Il prof. Giovanni Puglisi, presidente della Commissione nazionale italiana Unesco si è soffermato su pace e mercato delle armi. “Non sono passati solo 60 anni tra questi due convegni ma fiumi di sangue e decine di conflitti, già nel 1795 il grande filosofo tedesco Kant scriveva il pamphlet “Per una pace perpetua”. Le tesi che sosteneva ritornano molto attuali: due punti fondamentali che voglio richiamare, la lotta al miles continuum cioè gli eserciti permanenti e, oggi, si può aggiungere eserciti mercenari e terroristi. Fino a quando c’è il miles continuum diceva Kant non ci sarà una pace perpetua nel mondo.
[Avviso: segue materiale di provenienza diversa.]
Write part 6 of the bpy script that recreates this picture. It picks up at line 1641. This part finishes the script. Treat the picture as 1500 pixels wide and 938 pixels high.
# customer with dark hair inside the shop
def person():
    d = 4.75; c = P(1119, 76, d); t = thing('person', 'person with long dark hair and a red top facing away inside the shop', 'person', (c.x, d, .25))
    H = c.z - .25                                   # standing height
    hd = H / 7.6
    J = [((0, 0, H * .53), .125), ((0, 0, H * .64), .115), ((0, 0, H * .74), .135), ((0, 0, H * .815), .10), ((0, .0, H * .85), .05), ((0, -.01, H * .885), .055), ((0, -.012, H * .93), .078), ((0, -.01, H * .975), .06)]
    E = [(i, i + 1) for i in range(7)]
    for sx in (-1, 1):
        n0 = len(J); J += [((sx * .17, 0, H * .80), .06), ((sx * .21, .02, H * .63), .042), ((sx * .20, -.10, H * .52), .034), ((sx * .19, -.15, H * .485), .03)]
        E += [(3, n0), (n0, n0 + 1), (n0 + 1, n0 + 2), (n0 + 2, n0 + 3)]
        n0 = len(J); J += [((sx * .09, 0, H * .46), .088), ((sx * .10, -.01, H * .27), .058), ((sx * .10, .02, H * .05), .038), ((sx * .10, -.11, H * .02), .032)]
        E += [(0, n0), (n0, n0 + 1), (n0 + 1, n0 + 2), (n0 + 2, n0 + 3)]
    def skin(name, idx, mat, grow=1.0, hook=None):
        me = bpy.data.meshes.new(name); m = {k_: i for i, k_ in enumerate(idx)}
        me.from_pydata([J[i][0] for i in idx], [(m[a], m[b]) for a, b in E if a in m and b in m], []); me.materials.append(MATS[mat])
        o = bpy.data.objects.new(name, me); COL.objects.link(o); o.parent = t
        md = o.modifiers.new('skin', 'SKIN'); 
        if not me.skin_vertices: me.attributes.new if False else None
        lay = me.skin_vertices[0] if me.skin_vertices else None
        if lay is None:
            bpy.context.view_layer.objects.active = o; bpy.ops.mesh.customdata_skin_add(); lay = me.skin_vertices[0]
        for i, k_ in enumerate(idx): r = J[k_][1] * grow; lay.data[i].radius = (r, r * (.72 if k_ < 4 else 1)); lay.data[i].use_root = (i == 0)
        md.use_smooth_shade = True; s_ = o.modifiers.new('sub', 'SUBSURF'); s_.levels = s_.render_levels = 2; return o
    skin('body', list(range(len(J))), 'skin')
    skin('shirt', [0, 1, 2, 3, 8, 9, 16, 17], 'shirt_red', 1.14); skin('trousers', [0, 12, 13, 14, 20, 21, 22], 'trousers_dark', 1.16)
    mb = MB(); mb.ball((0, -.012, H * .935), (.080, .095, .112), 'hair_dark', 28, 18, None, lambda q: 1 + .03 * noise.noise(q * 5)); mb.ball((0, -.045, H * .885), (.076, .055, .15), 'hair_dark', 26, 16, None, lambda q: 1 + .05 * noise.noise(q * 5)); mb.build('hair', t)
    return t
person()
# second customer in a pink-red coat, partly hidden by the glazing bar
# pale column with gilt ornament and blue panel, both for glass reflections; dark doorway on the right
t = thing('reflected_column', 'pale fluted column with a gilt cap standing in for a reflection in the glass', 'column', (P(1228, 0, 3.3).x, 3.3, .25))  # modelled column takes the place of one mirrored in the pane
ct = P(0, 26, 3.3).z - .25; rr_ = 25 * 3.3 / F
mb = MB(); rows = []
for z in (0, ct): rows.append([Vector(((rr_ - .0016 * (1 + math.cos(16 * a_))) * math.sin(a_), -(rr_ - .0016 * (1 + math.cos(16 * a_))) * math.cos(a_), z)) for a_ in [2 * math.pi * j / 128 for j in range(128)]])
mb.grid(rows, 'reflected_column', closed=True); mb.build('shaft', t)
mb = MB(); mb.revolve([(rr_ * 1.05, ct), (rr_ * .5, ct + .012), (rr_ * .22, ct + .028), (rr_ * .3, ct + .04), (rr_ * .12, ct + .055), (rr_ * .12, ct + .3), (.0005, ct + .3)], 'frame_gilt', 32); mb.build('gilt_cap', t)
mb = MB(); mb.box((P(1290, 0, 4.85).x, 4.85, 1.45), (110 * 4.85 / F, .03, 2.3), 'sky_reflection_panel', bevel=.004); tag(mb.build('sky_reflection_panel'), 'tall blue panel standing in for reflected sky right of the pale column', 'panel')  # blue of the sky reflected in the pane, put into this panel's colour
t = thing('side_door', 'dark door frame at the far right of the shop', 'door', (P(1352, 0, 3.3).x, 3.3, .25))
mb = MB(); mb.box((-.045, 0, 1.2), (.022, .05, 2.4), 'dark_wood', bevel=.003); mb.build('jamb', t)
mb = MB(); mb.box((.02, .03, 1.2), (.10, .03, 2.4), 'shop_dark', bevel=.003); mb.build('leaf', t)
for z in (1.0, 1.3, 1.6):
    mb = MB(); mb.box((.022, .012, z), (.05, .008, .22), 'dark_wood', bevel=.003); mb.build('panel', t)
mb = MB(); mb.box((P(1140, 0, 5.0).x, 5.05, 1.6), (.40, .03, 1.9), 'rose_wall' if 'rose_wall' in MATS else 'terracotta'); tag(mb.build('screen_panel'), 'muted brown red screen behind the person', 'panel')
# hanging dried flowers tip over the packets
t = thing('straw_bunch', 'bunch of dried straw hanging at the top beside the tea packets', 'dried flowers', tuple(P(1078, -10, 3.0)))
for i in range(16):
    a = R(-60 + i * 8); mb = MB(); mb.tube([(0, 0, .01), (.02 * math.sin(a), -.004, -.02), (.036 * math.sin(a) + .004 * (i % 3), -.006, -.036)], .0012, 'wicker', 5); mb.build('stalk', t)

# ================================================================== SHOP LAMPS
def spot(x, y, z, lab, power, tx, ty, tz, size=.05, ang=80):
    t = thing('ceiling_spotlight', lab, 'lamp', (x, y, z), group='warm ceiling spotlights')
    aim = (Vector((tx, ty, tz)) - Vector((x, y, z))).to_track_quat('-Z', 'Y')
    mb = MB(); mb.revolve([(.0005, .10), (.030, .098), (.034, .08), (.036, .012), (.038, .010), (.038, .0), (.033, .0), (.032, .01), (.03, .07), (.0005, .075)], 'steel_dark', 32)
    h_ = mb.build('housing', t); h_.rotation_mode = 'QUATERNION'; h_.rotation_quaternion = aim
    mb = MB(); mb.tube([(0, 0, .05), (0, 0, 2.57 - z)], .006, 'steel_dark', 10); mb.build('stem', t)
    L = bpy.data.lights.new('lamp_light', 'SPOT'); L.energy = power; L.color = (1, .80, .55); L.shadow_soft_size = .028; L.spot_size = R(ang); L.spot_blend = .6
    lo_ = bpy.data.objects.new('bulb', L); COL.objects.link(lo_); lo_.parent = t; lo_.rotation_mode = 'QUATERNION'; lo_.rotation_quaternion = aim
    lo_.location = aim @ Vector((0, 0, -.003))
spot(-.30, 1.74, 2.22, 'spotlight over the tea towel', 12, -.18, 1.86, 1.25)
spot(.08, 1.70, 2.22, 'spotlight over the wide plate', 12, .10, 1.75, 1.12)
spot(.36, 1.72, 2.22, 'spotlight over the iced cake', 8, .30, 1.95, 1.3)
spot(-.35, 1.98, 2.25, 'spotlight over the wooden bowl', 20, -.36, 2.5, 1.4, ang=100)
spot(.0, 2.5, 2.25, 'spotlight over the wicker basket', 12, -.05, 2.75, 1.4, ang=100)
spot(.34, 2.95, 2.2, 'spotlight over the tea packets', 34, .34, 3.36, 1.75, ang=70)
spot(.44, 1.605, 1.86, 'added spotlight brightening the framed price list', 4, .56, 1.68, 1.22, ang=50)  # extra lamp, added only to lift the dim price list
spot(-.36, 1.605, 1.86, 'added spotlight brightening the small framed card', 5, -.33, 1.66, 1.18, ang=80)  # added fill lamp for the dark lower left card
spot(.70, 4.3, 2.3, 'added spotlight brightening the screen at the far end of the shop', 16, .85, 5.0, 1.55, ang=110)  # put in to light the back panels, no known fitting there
Il secondo argomento riguarda il mercato delle armi. La guerra è l’unico modo economico per sostenere il mercato delle armi, fin quando ci sarà la guerra non ci potrà essere un mercato delle armi in crisi. Kant invocava elementi e strumenti per mettere al bando la guerra in chiave giuridica e morale. Giusto ma non basta, la carta di Firenze e questo convegno dicono qualcosa di più, richiamano i valori civili della cultura come reticolo per la pace. La cultura pertanto va difesa e i beni culturali vanno protetti e custoditi non solo come momenti estatici della bellezza, bensì come memoria del mondo ed è proprio come momento di sedimentazione dei valori che oggi vengono distrutti dai terroristi dell’Isis, pensate soltanto allo scempio di Palmira. Quattro sono le parole chiave per sintetizzare il messaggio di Unità nella diversità: conoscenza, impegno, fiducia, speranza. L’Unesco è nata quasi 70 anni fa per supplire alle defaillance della pace debole che viene fuori dai Trattati di pace per esempio quello di Basilea redatti dai politici e dai diplomatici a valle di conflitti devastanti sull’onda del sospetto e della diffidenza reciproca. L’impotenza della Società delle Nazioni alla vigilia della seconda guerra mondiale davanti alla follia nazista di Hitler fu la dimostrazione palese che la pace non si fonda sui trattati, si deve fondare su ben altro. L’Unesco è nata per dimostrare che la pace si fonda sulla cultura, sui beni culturali, sulla coscienza delle genti di tutte le età e di tutte le culture. Essa passa attraverso i cittadini, le culture, la dignità della persona, i patrimoni materiali e immateriali della cultura. La carta di Firenze che questo convegno andrà a varare è un prolungamento, un deciso passo avanti verso quel progetto di 70 anni fa che costituì l’Unesco”. (s.spa.)